Semi-empirical analysis of Sloan Digital Sky Survey galaxies - IV. A nature via nurture scenario for galaxy evolution

Abstract

We investigate the environmental dependence of stellar population properties of galaxies in the local Universe. Physical quantities related to the stellar content of galaxies are derived from a spectral synthesis method applied to a volume-limited sample containing more than 60 000 galaxies (0.04 < z < 0.075; Mr≤−19.9), extracted from the Data Release 4 of the Sloan Digital Sky Survey. Mean stellar ages, mean stellar metallicities and stellar masses are obtained from this method and used to characterize the stellar populations of galaxies. The environment is defined by the projected local galaxy density estimated from a nearest neighbour approach. We recover the star formation–density relation in terms of the mean light-weighted stellar age, which is strongly correlated with star formation parameters derived from Hα. We find that the age–density relation is distinct when we divide galaxies according to luminosity or stellar mass. The relation is remarkable for galaxies in all bins of luminosity. On the other hand, only for an intermediate stellar mass interval (associated to a transition in galaxy properties) the relation shows a change in galaxy properties with environment. Such distinct behaviours are associated to the large stellar masses of galaxies with the same luminosity in high-density environments.

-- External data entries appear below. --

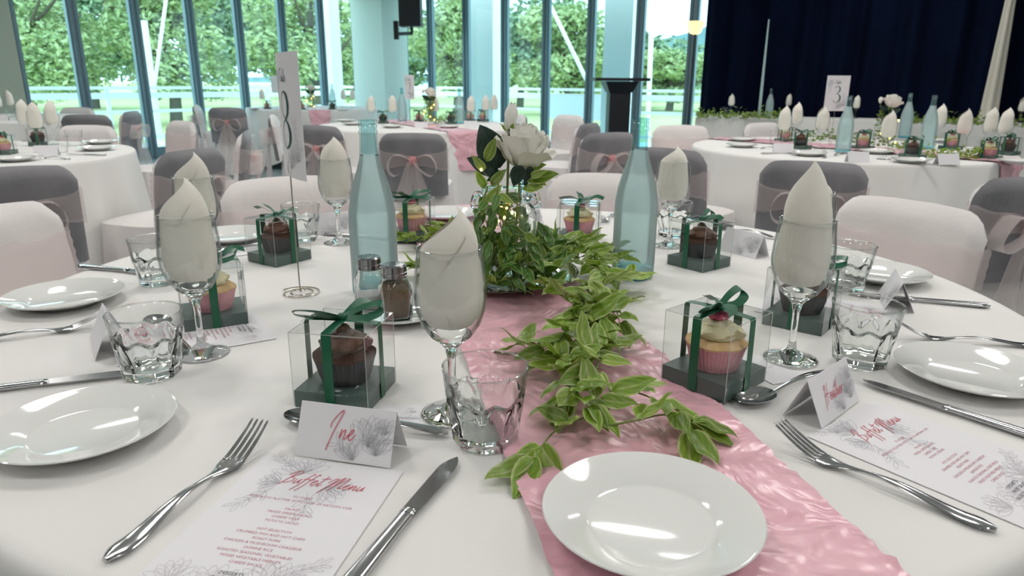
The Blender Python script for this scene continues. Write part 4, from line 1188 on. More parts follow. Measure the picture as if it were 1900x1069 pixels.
cutlery('spoon', K_SPOON, (352, 660), (262, 576), .193, 'dessert spoon seen through the left-hand tumbler', 'spoon')
cutlery('spoon', K_SPOON, (520, 452), (440, 468), .193, 'spoon beside the chocolate cupcake box at the far left', 'spoon')
cutlery('spoon', K_SPOON, (1440, 445), (1372, 431), .193, 'spoon behind the folded card at the far right', 'spoon')
def flat_card(name, kit, tl, tr, w, l, label, cat, z=TZ + .0006, flip=1, group=None):
    """sheet whose head edge runs between two pixels"""
    a, b = at(*tl, z), at(*tr, z); x = b - a; x.normalize(); y = Vector((-x.y, x.x, 0)); c = (a + b) / 2 - y * (l / 2)
    place(name, kit, (c.x, c.y, z), math.atan2(x.y, x.x), label, cat, group)
flat_card('menu_card', K_MENU, (487, 843), (757, 876), MW, MLN, 'white buffet menu with red title in front of the Ine card', 'menu', group='buffet menus')
flat_card('menu_card', K_MENU, (1502, 808), (1620, 746), MW, MLN, 'white buffet menu with red title beside the Heather card', 'menu', group='buffet menus')
flat_card('menu_card', K_MENU, (216, 680), (205, 619), MW, MLN, 'white buffet menu running off the left edge', 'menu', group='buffet menus')
flat_card('menu_card', K_MENU, (1668, 572), (1660, 619), MW, MLN, 'white buffet menu at the right edge under a fork', 'menu', group='buffet menus')
flat_card('menu_card', K_MENU_FAR, (312, 498), (268, 468), MW, MLN, 'white menu behind the small far-left tumbler', 'menu', group='buffet menus')
flat_card('menu_card', K_MENU_FAR, (1420, 436), (1430, 468), MW, MLN, 'white menu behind the right-hand wine glass', 'menu', group='buffet menus')
def tent(kit, bl, br, label, z=TZ):
    """folded card standing with its front foot between two pixels"""
    a, b = at(*bl, z), at(*br, z); x = (b - a).normalized(); y = Vector((-x.y, x.x, 0)); c = (a + b) / 2 + y * (CD / 2)
    place('place_card', kit, (c.x, c.y, z), math.atan2(x.y, x.x), label, 'place card', 'folded place cards on the nearest table')
tent(K_TENT_INE, (553, 845), (717, 868), 'folded white place card with Ine written in red', TZ + .0012)
tent(K_TENT_HEA, (1531, 791), (1588, 748), 'folded white place card with Heather written in red', TZ + .0012)
tent(K_TENT, (245, 655), (232, 618), 'folded place card seen through the left-hand tumbler', TZ + .0012)
tent(K_TENT, (1628, 545), (1640, 575), 'folded place card behind the right-hand tumbler')
tent(K_TENT, (1345, 466), (1388, 477), 'folded place card right of the far chocolate cupcake box')
tent(K_TENT, (590, 436), (640, 432), 'folded place card behind the far wine glass on the left')
tent(K_TENT, (962, 426), (1003, 419), 'folded place card just right of the glass jar')
flat_card('thank_you_card', K_THANKS, (731, 751), (817, 753), .088, .054, 'small white card lettered The Shanahans by the Ine wine glass', 'card', group='small thank-you cards')
flat_card('thank_you_card', K_THANKS, (1428, 668), (1475, 692), .088, .054, 'small white card under the wine glass beside the pink cupcake', 'card', group='small thank-you cards')
flat_card('thank_you_card', K_THANKS, (322, 634), (360, 610), .088, .054, 'small white card under the left-hand wine glass', 'card', group='small thank-you cards')

def wine(px, py, nk, rot, lg, ln):
    p = at(px, py); z = TZ
    for q in SMALL_CARDS:
        if (Vector((p.x, p.y, 0)) - q).length < .06: z = TZ + .0014
    place('wine_glass', K_WINE, (p.x, p.y, z), 0, lg, 'wine glass', 'wine glasses on the nearest table')
    place('napkin', K_NAPKINS[nk], (p.x, p.y, z), rot, ln, 'napkin', 'rolled napkins on the nearest table')
SMALL_CARDS = [Vector((o.location.x, o.location.y, 0)) for o in COL.objects if o.name.startswith('thank_you_card')]
wine(840, 770, 0, -.95, 'wine glass with a napkin behind the Ine tumbler, in front of the greenery', 'cream napkin in the wine glass in front of the greenery')
wine(1466, 668, 1, -2.3, 'wine glass with a napkin behind the Heather card', 'cream napkin in the wine glass behind the Heather card')
wine(376, 657, 2, -.9, 'wine glass with a napkin at the left, in front of a pink cupcake', 'cream napkin in the left wine glass before a pink cupcake')
wine(1482, 566, 3, -2.2, 'wine glass half hidden behind the right-hand napkin', 'cream napkin half hidden behind the right-hand wine glass')
wine(1240, 457, 4, -1.5, 'far wine glass just right of the right bottle', 'cream napkin in the far glass right of the right bottle')
wine(630, 451, 2, -1.5, 'far wine glass just left of the left bottle', 'cream napkin in the far glass left of the left bottle')
wine(380, 520, 0, -.8, 'wine glass behind the left-hand wine glass', 'tall cream napkin in the glass behind the left-hand glass')
def tumbler(px, py, label, rot=0):
    p = at(px, py); place('water_tumbler', K_TUMBLER, (p.x, p.y, TZ + .0002), rot, label, 'tumbler', 'water tumblers on the nearest table')
tumbler(901, 818, 'empty faceted tumbler in the foreground beside the runner', .1)
tumbler(1594, 674, 'empty faceted tumbler behind the Heather card', .2)
tumbler(284, 696, 'empty faceted tumbler at the left with a spoon behind it', .05)
tumbler(296, 526, 'small far tumbler behind the left-hand wine glass', .3)
tumbler(1566, 538, 'tumbler behind the right-hand wine glass beside a plate', .15)
tumbler(1247, 438, 'tumbler behind the far wine glass right of the right bottle', .0)
tumbler(562, 446, 'tumbler behind the number card wire at the far left', .1)

def cupcake_box(cx, cy, rz, dark, var, lb, lc):
    """centre of the tray on the table"""
    zz = TZ if abs(cx - (la + ra) / 2 - lb_mid * cy) > .19 else RUN_Z + .001
    place('cupcake_box', K_BOX[var], (cx, cy, zz), rz, lb, 'gift box', 'ribbon-tied cupcake boxes on the nearest table')
    place('cupcake', K_CUP_DARK if dark else K_CUP_PINK, (cx, cy, zz + TRH + .0006), rz + .4, lc, 'cupcake', 'boxed cupcakes on the nearest table', scale=(1.2, 1.2, 1.0))
lb_mid = (lb + rb) / 2
def box_at(left, front, right, dark, var, l1, l2, extra=0):
    A, B, C = at(*left), at(*front), at(*right)
    x = (B - A).normalized(); x2 = (C - B).normalized(); x2 = Vector((x2.y, -x2.x, 0))
    x = (x + x2).normalized(); y = Vector((-x.y, x.x, 0))
    c = B - x * (BS / 2) + y * (BS / 2)
    cupcake_box(c.x, c.y, math.atan2(x.y, x.x) + extra, dark, var, l1, l2)
box_at((541, 757), (683, 768), (735, 713), True, 0, 'clear ribbon-tied box with a chocolate cupcake behind the Ine card', 'chocolate cupcake in the box behind the Ine card')
box_at((1223, 712), (1343, 756), (1419, 719), False, 1, 'clear ribbon-tied box with a pink cupcake beside the Heather spoon', 'pink-cased cupcake in the box beside the Heather spoon')
box_at((455, 478), (513, 497), (577, 477), True, 2, 'clear ribbon-tied box with a chocolate cupcake left of the number 8 card wire', 'chocolate cupcake in the box near the number card wire')
box_at((1240, 490), (1303, 507), (1360, 492), True, 3, 'clear ribbon-tied box with a chocolate cupcake right of the right bottle', 'chocolate cupcake in the box right of the right bottle')
box_at((1405, 596), (1524, 625), (1545, 590), True, 4, 'clear ribbon-tied box with a chocolate cupcake behind the Heather wine glass', 'chocolate cupcake in the box behind the Heather wine glass')
box_at((352, 619), (461, 602), (450, 560), False, 2, 'clear ribbon-tied box with a pink cupcake behind the left-hand wine glass', 'pink-cased cupcake in the box behind the left-hand wine glass')
box_at((1040, 453), (1104, 457), (1115, 437), False, 3, 'small far ribbon-tied box with a pink cupcake between jar and right bottle', 'pink-cased cupcake in the far box between jar and right bottle')
box_at((733, 450), (789, 455), (795, 437), False, 0, 'far ribbon-tied box with a pink cupcake just right of the left bottle', 'pink-cased cupcake in the far box right of the left bottle')

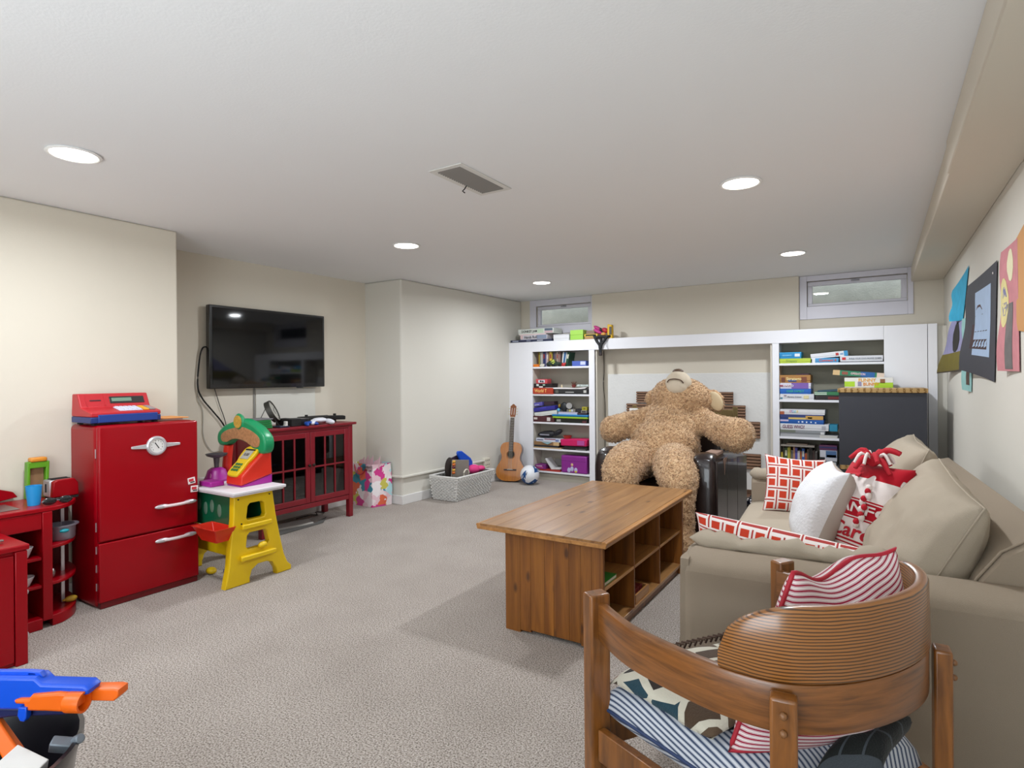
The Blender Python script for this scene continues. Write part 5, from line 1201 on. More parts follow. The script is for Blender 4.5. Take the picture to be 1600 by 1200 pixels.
MB().box(-1.69, -1.13, 4.19, 5.1, .09, .30).build('seat_base', M_lea, t, bevel=.02, seg=3)
MB().box(-1.685, -1.135, 4.17, 4.98, .302, .44).build('seat', M_lea, t, bevel=.05, seg=4)
MB().prism([(4.985, .30), (5.04, .80), (5.10, .88), (5.20, .86), (5.2, .08), (5.105, .08)], 'x', -1.688, -1.132).build('backrest', M_lea, t, bevel=.04, seg=4)
for x, y in ((-1.83, 4.16), (-1.02, 4.2), (-1.83, 5.1), (-1.02, 5.08)): MB().box(x, x+.05, y, y+.05, 0, .064).build('foot', M_dark, t, bevel=.003)
# ================================================================ giant teddy bear: one continuous body grown from blended volumes
def furmat(name, c1, c2, c3):
    m = bpy.data.materials.new(name); m.use_nodes = True; nt = m.node_tree; b = nt.nodes['Principled BSDF']; L = nt.links.new
    tc = nd(nt, 'ShaderNodeTexCoord')
    n = nd(nt, 'ShaderNodeTexNoise', inp={'Scale': 75, 'Detail': 3, 'Distortion': 1.2}); L(tc.outputs['Object'], n.inputs['Vector'])
    n2 = nd(nt, 'ShaderNodeTexNoise', inp={'Scale': 6, 'Detail': 2}); L(tc.outputs['Object'], n2.inputs['Vector'])
    r = ramp(nt, [(.3, c3), (.5, c2), (.68, c1)]); L(n.outputs['Fac'], r.inputs[0])
    mx = nd(nt, 'ShaderNodeMix', data_type='RGBA', blend_type='MULTIPLY'); mx.inputs[0].default_value = .5; L(r.outputs[0], mx.inputs[6])
    r2 = ramp(nt, [(.3, '#d8cabc'), (.7, '#ffffff')]); L(n2.outputs['Fac'], r2.inputs[0]); L(r2.outputs[0], mx.inputs[7]); L(mx.outputs[2], b.inputs['Base Color'])
    bp = nd(nt, 'ShaderNodeBump', inp={'Strength': .7, 'Distance': .012}); L(n.outputs['Fac'], bp.inputs['Height']); L(bp.outputs[0], b.inputs['Normal'])
    b.inputs['Roughness'].default_value = .95; b.inputs['Sheen Weight'].default_value = .25; b.inputs['Specular IOR Level'].default_value = .1
    MATS[name] = m; return m
M_fur = furmat('bear_fur', '#e6c89f', '#cfa983', '#967453')
t = thing('teddy_bear', 'giant light brown teddy bear slumped back in the dark recliner, nose to the ceiling', 'teddy bear', (-1.42, 4.6, .44))
bear = t
b = MB()
E_ = lambda c, r, rot=None: b.ell(c, r, 20, Euler(rot).to_matrix() if rot else None)
E_((-1.465, 4.60, .68), (.285, .22, .235)); E_((-1.44, 4.69, .82), (.25, .19, .20)); E_((-1.42, 4.76, .92), (.21, .155, .13))   # belly, chest, shoulders
E_((-1.47, 4.52, .60), (.24, .19, .15))
E_((-1.385, 4.80, 1.07), (.245, .21, .165), (0, .12, 0)); E_((-1.40, 4.80, 1.09), (.20, .18, .13))                                # head thrown back
def limb(pts, rad):
    P = smooth_path(pts, 6); n = len(P)
    for i, p in enumerate(P):
        f = i/(n-1)*(len(rad)-1); k = min(int(f), len(rad)-2); r = rad[k]+(rad[k+1]-rad[k])*(f-k); b.ell(p, (r, r, r), 14)
limb([(-1.55, 4.75, .93), (-1.70, 4.66, .88), (-1.80, 4.56, .835), (-1.86, 4.50, .81)], [.10, .09, .108, .115])      # arm, picture left
limb([(-1.27, 4.77, .93), (-1.13, 4.70, .86), (-1.0, 4.62, .815), (-.90, 4.56, .80)], [.10, .095, .12, .132])        # arm, picture right
limb([(-1.62, 4.56, .56), (-1.63, 4.30, .585), (-1.62, 4.08, .55), (-1.605, 3.99, .40), (-1.60, 3.97, .2)], [.15, .165, .15, .11, .095])
limb([(-1.35, 4.54, .55), (-1.28, 4.26, .585), (-1.20, 4.06, .54), (-1.165, 3.98, .38), (-1.15, 3.97, .2)], [.15, .165, .145, .105, .09])
E_((-1.60, 3.92, .105), (.095, .15, .10)); E_((-1.135, 3.94, .105), (.095, .15, .10), (0, 0, -.1))
E_((-1.125, 4.83, 1.045), (.075, .05, .10), (0, -.45, 0)); E_((-1.655, 4.90, 1.05), (.08, .05, .08))
body = b.build('body', M_fur, bear, smooth=180)
rm = body.modifiers.new('remesh', 'REMESH'); rm.mode = 'VOXEL'; rm.voxel_size = .014; rm.use_smooth_shade = True
sm = body.modifiers.new('smooth', 'SMOOTH'); sm.factor = .6; sm.iterations = 9
tx = bpy.data.textures.new('fur', 'CLOUDS'); tx.noise_scale = .03; tx.noise_depth = 2
dp = body.modifiers.new('disp', 'DISPLACE'); dp.texture = tx; dp.strength = .022; dp.mid_level = .5; dp.texture_coords = 'LOCAL'
tx2 = bpy.data.textures.new('fold', 'CLOUDS'); tx2.noise_scale = .22
# curly pile: many short tufts sitting on the body
dg = bpy.context.evaluated_depsgraph_get(); ev = body.evaluated_get(dg); em = ev.to_mesh()
rnd = random.Random(3); tv = []; tf = []
nvt = len(em.vertices); camd = camo.location
for i in range(26000):
    p_ = em.polygons[rnd.randrange(len(em.polygons))]; c = p_.center; n = p_.normal
    wc = WM[body.name] @ c
    if n.dot((camd-wc)) < -.3 and rnd.random() < .7: continue
    a = V((rnd.uniform(-1, 1), rnd.uniform(-1, 1), rnd.uniform(-1.6, .3))).cross(n)
    if a.length < .1: continue
    a.normalize(); s2 = n.cross(a); L_ = rnd.uniform(.007, .014); w_ = rnd.uniform(.0022, .004); bend = (a*rnd.uniform(-.8, .8)+s2*rnd.uniform(-.8, .8)-V((0, 0, .5)))*.8
    o_ = c+V((rnd.uniform(-.005, .005), rnd.uniform(-.005, .005), rnd.uniform(-.005, .005))) - n*.002; k = len(tv)
    mid = o_+n*L_*.55+bend*L_*.3; tip = o_+n*L_*.7+bend*L_
    tv += [o_+a*w_, o_-a*w_*.5+s2*w_, o_-a*w_*.5-s2*w_, mid+a*w_*.8, mid-a*w_*.4+s2*w_*.7, mid-a*w_*.4-s2*w_*.7, tip]
    for j in range(3):
        q = (j+1) % 3; tf += [(k+j, k+q, k+3+q, k+3+j), (k+3+j, k+3+q, k+6)]
ev.to_mesh_clear()
me = bpy.data.meshes.new('fur_tufts'); me.from_pydata(tv, [], tf); me.materials.append(M_fur)
for p in me.polygons: p.use_smooth = True
o = bpy.data.objects.new('fur_tufts', me); C.objects.link(o); o.parent = bear; WM[o.name] = WM[bear.name]; o['kind'] = 'stuff'
M_muz = mat('bear_muzzle', '#c9bba6', .85, var=.04, bump=.3, bscale=200); M_mouth = mat('bear_mouth', '#4b3226', .8); M_tanf = mat('muzzle_tan', '#b39468', .85)
b = MB(); b.ell((-1.375, 4.69, 1.185), (.105, .095, .10), 24).ell((-1.375, 4.665, 1.155), (.088, .08, .075), 24).ell((-1.375, 4.68, 1.235), (.07, .07, .055), 20)
mz = b.build('muzzle', M_muz, bear, smooth=180)
r_ = mz.modifiers.new('r', 'REMESH'); r_.mode = 'VOXEL'; r_.voxel_size = .007; r_.use_smooth_shade = True; s_ = mz.modifiers.new('s', 'SMOOTH'); s_.iterations = 8
MB().ell((-1.375, 4.68, 1.282), (.045, .035, .022), 16).build('nose', mat('bear_nose', '#5a4433', .5), bear)
MB().tube(smooth_path([(-1.44, 4.606, 1.195), (-1.42, 4.594, 1.215), (-1.375, 4.586, 1.222), (-1.33, 4.592, 1.212), (-1.31, 4.604, 1.188)], 5), .0045, 6).build('mouth', M_mouth, bear, smooth=80)
MB().ell((-1.11, 4.795, 1.04), (.055, .024, .082), 16, Euler((0, -.45, 0)).to_matrix()).build('inner_ear', mat('ear_cream', '#cbb795', .85), bear)
# small dark things on the hearth
t = thing('toy_shoe', 'small black glossy toy shoe with white spots on the hearth right of the recliner', 'toy', (-.99, 5.62, .03))
b = MB(); b.ell((-1.0, 5.62, .085), (.055, .06, .054), 16).ell((-.96, 5.60, .065), (.045, .04, .035), 12).ell((-.98, 5.65, .13), (.03, .03, .03), 10).build('shoe_body', mat('patent_black', '#0c0f1c', .2, coat=.5), t, smooth=180)
for q in ((-.985, 5.562, .10), (-.955, 5.563, .075), (-1.01, 5.568, .13)): MB().ell(q, (.007, .004, .007), 8).build('spot', M_magw, t)
# ================================================================ dark cabinet standing before the right bookcase
M_slate = mat('slate_panel', '#33343c', .6, var=.08, vscale=4)
def carved(nt, u, v):
    tc = nd(nt, 'ShaderNodeTexCoord'); s = nd(nt, 'ShaderNodeSeparateXYZ'); nt.links.new(tc.outputs['Object'], s.inputs[0])
    f = mth(nt, 'ABSOLUTE', mth(nt, 'SUBTRACT', mth(nt, 'FRACT', mth(nt, 'MULTIPLY', s.outputs[0], 22)), .5))
    n = nd(nt, 'ShaderNodeTexNoise', inp={'Scale': 120}); nt.links.new(tc.outputs['Object'], n.inputs['Vector'])
    g = mth(nt, 'MULTIPLY', mth(nt, 'LESS_THAN', f, .2), mth(nt, 'GREATER_THAN', n.outputs['Fac'], .45)); return cmix(nt, g, '#b08f5e', '#7b5a2e')
M_carv = uvmat('carved_trim', carved, rough=.6, bump=.1)
t = thing('slate_cabinet', 'dark slate grey cabinet with a carved wooden top edge standing before the right bookcase', 'cabinet', (.01, 5.85, 0))
MB().box(-.29, .318, 5.62, 6.08, .02, 1.095).build('carcass', M_slate, t, bevel=.003)
MB().box(-.298, .326, 5.605, 6.09, 1.0955, 1.13).build('carved_top', M_carv, t, bevel=.003)
MB().box(-.285, .313, 5.612, 5.6195, .45, .485).build('carved_strip', M_carv, t, bevel=.001)
for x in (-.28, .26): MB().box(x, x+.045, 5.63, 5.68, 0, .0195).build('foot', M_dark, t)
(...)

In addition, the well-known star formation–density relation results from the prevalence of massive systems in high-density environments, independently of galaxy luminosity, with the additional observed downsizing in galaxy formation, in which the star formation is shifted from massive galaxies at early times to low-mass galaxies as the Universe evolves. Finally, our results support that a natural path for galaxy evolution proceeds via a nurture way, in the sense that galaxy evolution is accelerated in denser environments, that took place mainly at high redshifts.